Guest blogger and Eurosport commentator David Harmon’s preview of the 99th Tour de France

Richard Allchin is a bit of a rough diamond. A rock & roll manager turned mentor to cyclists he rediscovered his schoolboy passion for the bicycle when he realised that the hedonistic life of rock was killing him slowly but surely.

Even so, despite the hazy days on the road, something stuck. As well as giving him a taste for good red wine, fags and a dicky ticker all those years gigging gave Richard one other habit, the knack of spotting God given talent when he saw it and so it was with Bradley Wiggins. The Londoner spent much of his youth with the burly and affable former rock manager at his side until he waved goodbye to set of on his professional adventure in cycling.

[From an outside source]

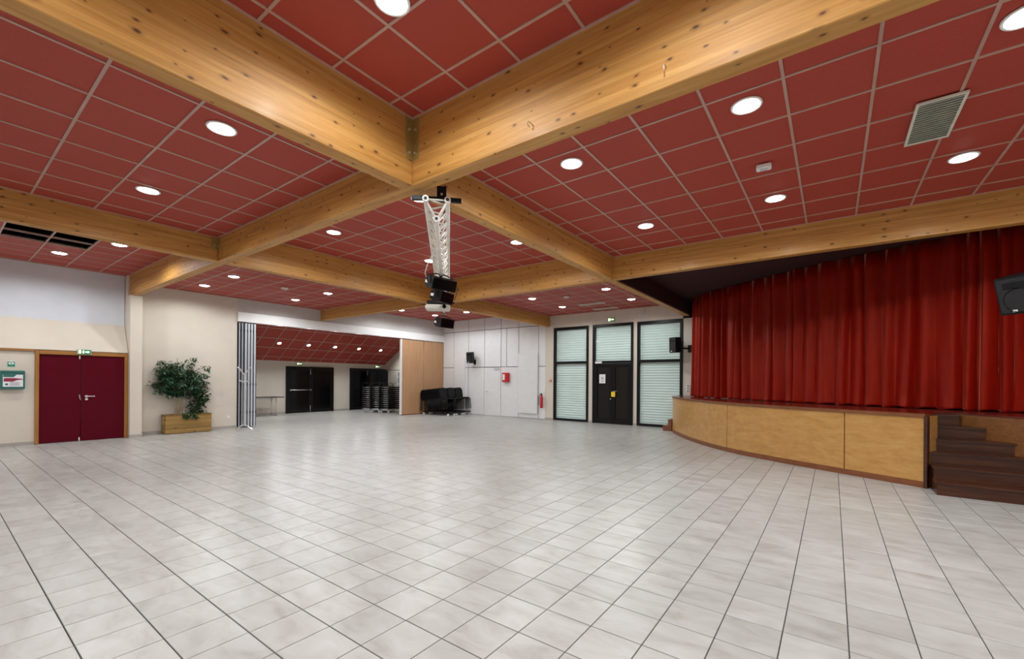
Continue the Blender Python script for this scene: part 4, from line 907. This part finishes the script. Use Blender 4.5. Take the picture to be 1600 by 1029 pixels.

I spoke to Richard this morning, shooting the breeze about another of his boys, Steve Cummings of BMC who has made the Tour squad after a torrid first half of the season blighted by injury but inevitably the conversation turned to Brad.

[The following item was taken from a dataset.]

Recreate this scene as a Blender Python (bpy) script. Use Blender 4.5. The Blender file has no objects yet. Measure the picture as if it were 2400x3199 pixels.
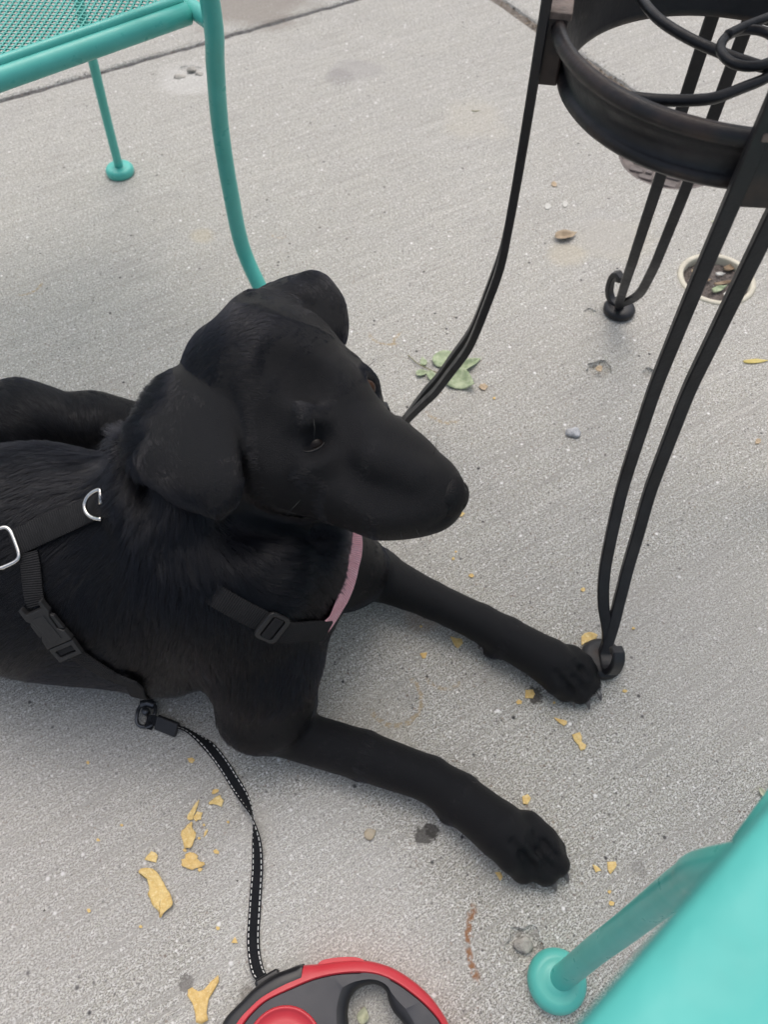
import bpy, bmesh, math, random
import numpy as np
from mathutils import Vector, Matrix
from mathutils.bvhtree import BVHTree
from mathutils.kdtree import KDTree

random.seed(7); rng = np.random.default_rng(7)
SC = bpy.context.scene
COL = SC.collection
DEV = False

# ------------------------------------------------------------------ camera
PITCH = math.radians(57.0); CAM_H = 0.85; FPX = 2403.0; CX, CY = 1200.0, 1599.5
cam_d = bpy.data.cameras.new('camera'); cam = bpy.data.objects.new('camera', cam_d); COL.objects.link(cam)
cam_d.sensor_fit = 'VERTICAL'; cam_d.sensor_height = 34.6; cam_d.sensor_width = 26.0
cam_d.lens = 34.6 * FPX / 3199.0
cam_d.clip_start = 0.02; cam_d.clip_end = 400
cam.location = (0, 0, CAM_H); cam.rotation_euler = (math.pi / 2 - PITCH, 0, 0)
cam_d.dof.use_dof = True; cam_d.dof.focus_distance = 0.74; cam_d.dof.aperture_fstop = 7.6
SC.camera = cam

# ------------------------------------------------------------------ sky, sun, exposure
SUN_EL, SUN_AZ = math.radians(68), math.radians(5)      # azimuth from +Y (away from the camera) towards +X
world = bpy.data.worlds.new('World'); SC.world = world; world.use_nodes = True
wn = world.node_tree.nodes; wl = world.node_tree.links
bg = wn['Background']; sky = wn.new('ShaderNodeTexSky'); sky.sky_type = 'NISHITA'; sky.sun_disc = False
sky.sun_elevation = SUN_EL; sky.sun_rotation = SUN_AZ; sky.dust_density = 5.0; sky.air_density = 1.0; sky.ozone_density = 0.6
hsv = wn.new('ShaderNodeHueSaturation'); hsv.inputs['Saturation'].default_value = .68      # overcast: whiter than a clear sky
wl.new(sky.outputs[0], hsv.inputs['Color']); wl.new(hsv.outputs[0], bg.inputs[0]); bg.inputs[1].default_value = 0.15
sun_d = bpy.data.lights.new('sun', 'SUN'); sun = bpy.data.objects.new('sun', sun_d); COL.objects.link(sun)
sun_d.energy = 0.85; sun_d.angle = math.radians(90); sun_d.color = (1.0, 0.96, 0.89)
sdir = Vector((math.sin(SUN_AZ) * math.cos(SUN_EL), math.cos(SUN_AZ) * math.cos(SUN_EL), math.sin(SUN_EL)))
sun.rotation_euler = sdir.to_track_quat('Z', 'Y').to_euler(); sun.location = (0, 3, 5)
vs = SC.view_settings; vs.view_transform = 'Standard'; vs.look = 'None'; vs.gamma = 1.0; vs.use_curve_mapping = False
vs.exposure = 0.13
try:
    SC.cycles_curves.shape = 'RIBBONS'; SC.cycles_curves.subdivisions = 2
except Exception: pass

SC.cycles.use_denoising = True; SC.cycles.denoiser = 'OPENIMAGEDENOISE'
SC.cycles.denoising_input_passes = 'RGB_ALBEDO_NORMAL'; SC.cycles.denoising_prefilter = 'ACCURATE'

# ------------------------------------------------------------------ measuring helpers (photo measurements -> metres)
_F = np.array([0, math.cos(PITCH), -math.sin(PITCH)]); _U = np.array([0, math.sin(PITCH), math.cos(PITCH)])
_R = np.array([1.0, 0, 0]); _O = np.array([0, 0, CAM_H])
def ray(x, y): return _R * (x - CX) / FPX + _U * (CY - y) / FPX + _F
def G(x, y, z=0.0):
    d = ray(x, y); return _O + d * ((z - CAM_H) / d[2])
def C(x, y, d): return _O + ray(x, y) * d
def project(w):
    v = np.asarray(w) - _O; d = v @ _F
    return CX + FPX * (v @ _R) / d, CY - FPX * (v @ _U) / d, d
def unit(v):
    v = np.asarray(v, float); return v / max(1e-9, np.linalg.norm(v))

# ------------------------------------------------------------------ object helpers
def tag(o, label=None, cat=None, group=None, kind=None):
    if label: o['label'] = label
    if cat: o['category'] = cat
    if group: o['group'] = group
    if kind: o['kind'] = kind
    return o
def empty(name, loc=(0, 0, 0), label=None, cat=None, group=None):
    o = bpy.data.objects.new(name, None); COL.objects.link(o); o.location = loc; o.empty_display_size = .02
    return tag(o, label, cat, group)
def link_mesh(name, me, mat=None, parent=None, smooth=True):
    o = bpy.data.objects.new(name, me); COL.objects.link(o)
    if mat and not me.materials: me.materials.append(mat)
    if smooth:
        me.polygons.foreach_set('use_smooth', [True] * len(me.polygons))
    if parent:
        o.parent = parent
        o.matrix_parent_inverse = Matrix.Translation(-Vector(parent.location))   # keep world coordinates
    return o
def obj(name, vf, mat=None, parent=None, smooth=True):
    v, f = vf
    me = bpy.data.meshes.new(name); me.from_pydata([tuple(map(float, p)) for p in v], [], [tuple(int(i) for i in q) for q in f]); me.update()
    return link_mesh(name, me, mat, parent, smooth)
def join(*vfs):
    V, Fc, n = [], [], 0
    for v, f in vfs:
        V += [tuple(p) for p in v]; Fc += [tuple(i + n for i in q) for q in f]; n += len(v)
    return V, Fc
def bevel(o, w, seg=2, ang=35):
    m = o.modifiers.new('bevel', 'BEVEL'); m.width = w; m.segments = seg; m.limit_method = 'ANGLE'; m.angle_limit = math.radians(ang)
    return o
def autosmooth(o, ang=40):
    me = o.data
    try: me.set_sharp_from_angle(angle=math.radians(ang))
    except Exception: pass
    return o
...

“It’s like he’s been marking time,” said Richard “but then again that’s Brad. He knows what he wants and he does what he knows is right for him. He spent all those years in French teams not really racing to be honest. Back then he always told me that all he wanted was gold at the Olympics and as much as I told him he had the engine to win the Tour, it just wasn’t in his sights. Looking back on it I guess all that marking time has been a good thing.”

We will know whether it was good or not in three weeks time as he leads his super strong Sky Procycling team in trying to capture the Tour de France. Meanwhile Wiggins has the whole of Britain’s cycling public holding its breath. This year he has raced far less than many other Tour de France favourites before him, but when he has, he has won. Something is clearly working as Wiggins has taken the Paris-Nice, Tour of Romandy and Criterium du Dauphine stage races on his long, lanky walk toward July and the Tour de France. He may have made it look a bit like a stroll in the park on the TV screen but anyone with any sense of the history of cycling will know that no-one, not even the great Eddy Merckx has managed that in one season.

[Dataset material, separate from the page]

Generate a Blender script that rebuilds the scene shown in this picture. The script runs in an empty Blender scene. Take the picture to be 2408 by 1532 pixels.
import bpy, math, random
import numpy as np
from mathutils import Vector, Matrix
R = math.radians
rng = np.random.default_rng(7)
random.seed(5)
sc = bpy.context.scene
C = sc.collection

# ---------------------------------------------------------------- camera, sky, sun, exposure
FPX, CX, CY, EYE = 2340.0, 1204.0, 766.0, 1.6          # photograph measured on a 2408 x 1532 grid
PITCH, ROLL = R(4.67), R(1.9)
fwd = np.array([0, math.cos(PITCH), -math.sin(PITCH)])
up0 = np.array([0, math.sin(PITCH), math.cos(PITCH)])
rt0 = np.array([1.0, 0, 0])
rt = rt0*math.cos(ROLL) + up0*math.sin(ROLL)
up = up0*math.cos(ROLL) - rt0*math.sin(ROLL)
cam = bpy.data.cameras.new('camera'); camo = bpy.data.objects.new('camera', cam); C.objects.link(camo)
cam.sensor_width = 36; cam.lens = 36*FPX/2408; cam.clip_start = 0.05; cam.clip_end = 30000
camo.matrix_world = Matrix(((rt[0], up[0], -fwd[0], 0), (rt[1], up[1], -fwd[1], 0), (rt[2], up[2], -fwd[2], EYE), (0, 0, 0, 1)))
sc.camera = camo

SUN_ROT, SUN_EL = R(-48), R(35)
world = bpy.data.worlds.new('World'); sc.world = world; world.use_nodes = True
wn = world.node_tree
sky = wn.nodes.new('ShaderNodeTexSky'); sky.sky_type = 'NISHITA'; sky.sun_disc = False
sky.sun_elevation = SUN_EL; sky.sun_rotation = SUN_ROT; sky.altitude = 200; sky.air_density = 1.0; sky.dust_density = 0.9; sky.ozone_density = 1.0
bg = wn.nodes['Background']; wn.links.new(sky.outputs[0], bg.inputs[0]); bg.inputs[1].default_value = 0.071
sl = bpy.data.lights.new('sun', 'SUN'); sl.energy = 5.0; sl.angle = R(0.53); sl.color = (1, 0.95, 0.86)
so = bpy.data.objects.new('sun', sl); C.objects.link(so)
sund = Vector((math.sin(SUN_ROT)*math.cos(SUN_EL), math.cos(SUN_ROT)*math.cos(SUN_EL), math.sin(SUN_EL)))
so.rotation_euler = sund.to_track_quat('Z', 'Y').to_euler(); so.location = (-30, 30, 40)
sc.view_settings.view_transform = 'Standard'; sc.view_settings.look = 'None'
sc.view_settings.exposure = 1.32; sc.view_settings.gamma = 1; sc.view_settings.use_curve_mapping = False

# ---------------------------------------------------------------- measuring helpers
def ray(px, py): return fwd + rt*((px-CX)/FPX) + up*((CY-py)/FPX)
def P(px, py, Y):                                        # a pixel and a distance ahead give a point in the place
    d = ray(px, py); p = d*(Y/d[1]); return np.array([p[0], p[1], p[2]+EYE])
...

Wiggins goes to the start line in Liege as the bookies favourite. He is oozing maturity and confidence these days. The brashness and sometime abrasive bravado of the Brad I came across when I started commentating has mellowed and rounded into a deep calm it seems. Not that he will be complacent, far from it, he has Cadel Evans to deal with.

Evans, once voted only his home town’s third most famous sportsmen after a couple of Aussie Rules Footballers despite having made the Tour de France podium for a second time, has many characteristics that the Briton displays as a rider; total focus, quiet dedication and more than a spike or two of prickliness when confronted with a daft question at a daft time. But the one overarching, shared characteristic that Wiggins will feel instinctively most is that Evans is a tough little scrapper on a bike.

Cadel’s confidence too has blossomed in the wake of his world championship title win in Mendrisio and no-one can deny that on last year’s ride into Paris and the Champs Elysses the Austrailian was a popular and worthy winner.

Both can cling on brilliantly in the climbs, both are fearless in the descent, both are mentally like granite, both excel against the clock and both have the ability to ride above and beyond with power for kilometre after kilometre. So what will separate the muscular and knotted Evans from the tall, super smooth pedalling Wiggins?

I can only see two possible weaknesses and both lie with defending yellow jersey.

Wiggins has looked unbeatable in time trials this year, defeating world champion Tony Martin comprehensively in the Dauphine and almost catching Evans on the road in the process. With 90km of time trailing in addition to the prologue in this year’s route, Wiggins may just hold the edge against the clock.

However, possibly the biggest factor in who will be in a better position to win this year’s Tour will be who has the stronger team. I am not sure that BMC have displayed quite the strength and coherence that Sky have demonstrated on the run up to the biggest race of the year and the biggest of Wiggins’ life. In the end it may be the strength of those around the two men that swings the odds, not that Richard is placing any bets yet.

“I’m not putting any money on until after the first week,” he confided in me, “it’s that close. Brad has been so good! Mind you Dave….”

With that we chatted idly about several old friends and left the predictions well alone. He’s right, it’s that close.